Start INFORMATION PROVIDED

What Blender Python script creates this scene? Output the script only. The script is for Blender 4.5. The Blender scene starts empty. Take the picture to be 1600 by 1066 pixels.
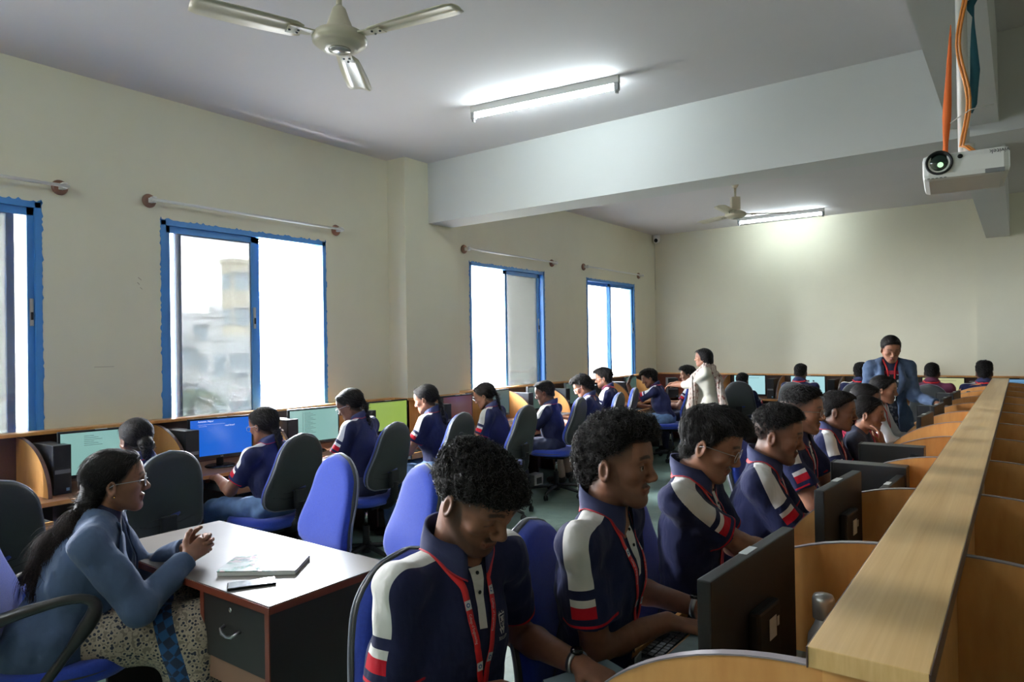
import bpy, bmesh, math, random
import numpy as np
import openvdb as vdb
from mathutils import Vector, Matrix
from mathutils.bvhtree import BVHTree

# ---------------------------------------------------------------- camera, world, light, exposure
SC = bpy.context.scene
COL = SC.collection
cam_d = bpy.data.cameras.new('camera'); cam_d.sensor_width = 36.0; cam_d.lens = 36.0 * 1080.0 / 1600.0
cam_d.clip_start = 0.05; cam_d.clip_end = 2000
cam = bpy.data.objects.new('camera', cam_d); COL.objects.link(cam)
CAM_YAW, CAM_PITCH, CAM_ROLL = 0.6338, 0.0073, -0.0159
cf = Vector((-math.sin(CAM_YAW) * math.cos(CAM_PITCH), math.cos(CAM_YAW) * math.cos(CAM_PITCH), math.sin(CAM_PITCH)))
cr = Vector((math.cos(CAM_YAW), math.sin(CAM_YAW), 0)); cu = cr.cross(cf)
cr2 = cr * math.cos(CAM_ROLL) + cu * math.sin(CAM_ROLL); cu2 = cu * math.cos(CAM_ROLL) - cr * math.sin(CAM_ROLL)
cam.matrix_world = Matrix(((cr2.x, cu2.x, -cf.x, 5.174), (cr2.y, cu2.y, -cf.y, 0.0), (cr2.z, cu2.z, -cf.z, 1.62), (0, 0, 0, 1)))
SC.camera = cam
SC.view_settings.view_transform = 'Standard'; SC.view_settings.look = 'None'
SC.view_settings.gamma = 1.0; SC.view_settings.use_curve_mapping = False
SC.view_settings.exposure = 0.25
SKY = 135.0          # overcast sky
TUBE = 82.0        # emission of the fluorescent tubes
world = bpy.data.worlds.new('overcast_sky'); SC.world = world; world.use_nodes = True
wn = world.node_tree.nodes; wl = world.node_tree.links
wbg = wn['Background']; wbg.inputs[1].default_value = SKY
wtc = wn.new('ShaderNodeTexCoord'); wno = wn.new('ShaderNodeTexNoise'); wno.inputs['Scale'].default_value = 2.2; wno.inputs['Detail'].default_value = 5
wcr = wn.new('ShaderNodeValToRGB'); wcr.color_ramp.elements[0].color = (.74, .82, .96, 1); wcr.color_ramp.elements[1].color = (.97, .98, 1, 1)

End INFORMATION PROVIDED

▸ **TO BE DONE**
Repeat the lines above exactly, and keep every picture out.

▸ **OUTPUT FOR THIS TASK**
What Blender Python script creates this scene? Output the script only. The script is for Blender 4.5. The Blender scene starts empty. Take the picture to be 1600 by 1066 pixels.
import bpy, bmesh, math, random
import numpy as np
import openvdb as vdb
from mathutils import Vector, Matrix
from mathutils.bvhtree import BVHTree

# ---------------------------------------------------------------- camera, world, light, exposure
SC = bpy.context.scene
COL = SC.collection
cam_d = bpy.data.cameras.new('camera'); cam_d.sensor_width = 36.0; cam_d.lens = 36.0 * 1080.0 / 1600.0
cam_d.clip_start = 0.05; cam_d.clip_end = 2000
cam = bpy.data.objects.new('camera', cam_d); COL.objects.link(cam)
CAM_YAW, CAM_PITCH, CAM_ROLL = 0.6338, 0.0073, -0.0159
cf = Vector((-math.sin(CAM_YAW) * math.cos(CAM_PITCH), math.cos(CAM_YAW) * math.cos(CAM_PITCH), math.sin(CAM_PITCH)))
cr = Vector((math.cos(CAM_YAW), math.sin(CAM_YAW), 0)); cu = cr.cross(cf)
cr2 = cr * math.cos(CAM_ROLL) + cu * math.sin(CAM_ROLL); cu2 = cu * math.cos(CAM_ROLL) - cr * math.sin(CAM_ROLL)
cam.matrix_world = Matrix(((cr2.x, cu2.x, -cf.x, 5.174), (cr2.y, cu2.y, -cf.y, 0.0), (cr2.z, cu2.z, -cf.z, 1.62), (0, 0, 0, 1)))
SC.camera = cam
SC.view_settings.view_transform = 'Standard'; SC.view_settings.look = 'None'
SC.view_settings.gamma = 1.0; SC.view_settings.use_curve_mapping = False
SC.view_settings.exposure = 0.25
SKY = 135.0          # overcast sky
TUBE = 82.0        # emission of the fluorescent tubes
world = bpy.data.worlds.new('overcast_sky'); SC.world = world; world.use_nodes = True
wn = world.node_tree.nodes; wl = world.node_tree.links
wbg = wn['Background']; wbg.inputs[1].default_value = SKY
wtc = wn.new('ShaderNodeTexCoord'); wno = wn.new('ShaderNodeTexNoise'); wno.inputs['Scale'].default_value = 2.2; wno.inputs['Detail'].default_value = 5
wcr = wn.new('ShaderNodeValToRGB'); wcr.color_ramp.elements[0].color = (.74, .82, .96, 1); wcr.color_ramp.elements[1].color = (.97, .98, 1, 1)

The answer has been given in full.